Waxman to Mukasey: Send Plame documents

White House appears to be stalling on production of notes of interviews with Bush, Cheney, Rove.

Published December 3, 2007 4:32PM (EST)

Patrick Fitzgerald turned down an invitation to talk with Rep. Henry Waxman and other members of Congress about the Valerie Plame case earlier this year, but that doesn't mean he hasn't been cooperating. In a letter released today, Waxman says that Fitzgerald has given the House Committee on Oversight and Government Reform a number of relevant documents, including FBI reports of interviews agents conducted with CIA and State Department officials and others.

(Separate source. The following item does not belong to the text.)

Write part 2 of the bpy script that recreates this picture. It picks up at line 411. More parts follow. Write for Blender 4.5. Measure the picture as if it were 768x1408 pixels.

What Fitzgerald hasn't turned over: similar FBI reports on interviews with current and former White House officials, including Karl Rove, Stephen Hadley, Andy Card, Dan Bartlett, Scott McClellan, Dick Cheney and Geoge W. Bush himself. Waxman says in his letter that Fitzgerald has "designated for production to the committee reports of interviews of certain White House officials" but has been "unable to produce these documents to the committee because the White House has not consented to their production."

In his letter, Waxman asks Attorney General Michael Mukasey for his "personal assistance" in obtaining the documents the White House is withholding. "These documents are directly relevant to the committee's investigation," Waxman writes, "and they have been determined by Mr. Fitzgerald to be appropriate for release to the committee. I believe they should be provided to the committee without any additional delay and without redactions or other limitations dictated by the White House." Because the documents dealt with interviews with FBI agents and not internal White House deliberations, Waxman argues that they can't possibly be protected by any claim of executive privilege.

"I recognize that President Bush and his counsel may not want this information provided to Congress," Waxman tells Mukasey. "But the role of the attorney general is to administer the laws with impartiality." Then he notes that the Justice Department didn't seem to have any trouble giving Congress FBI reports on interviews of White House officials when Bill Clinton was president.

By Tim Grieve

Tim Grieve is a senior writer and the author of Salon's War Room blog.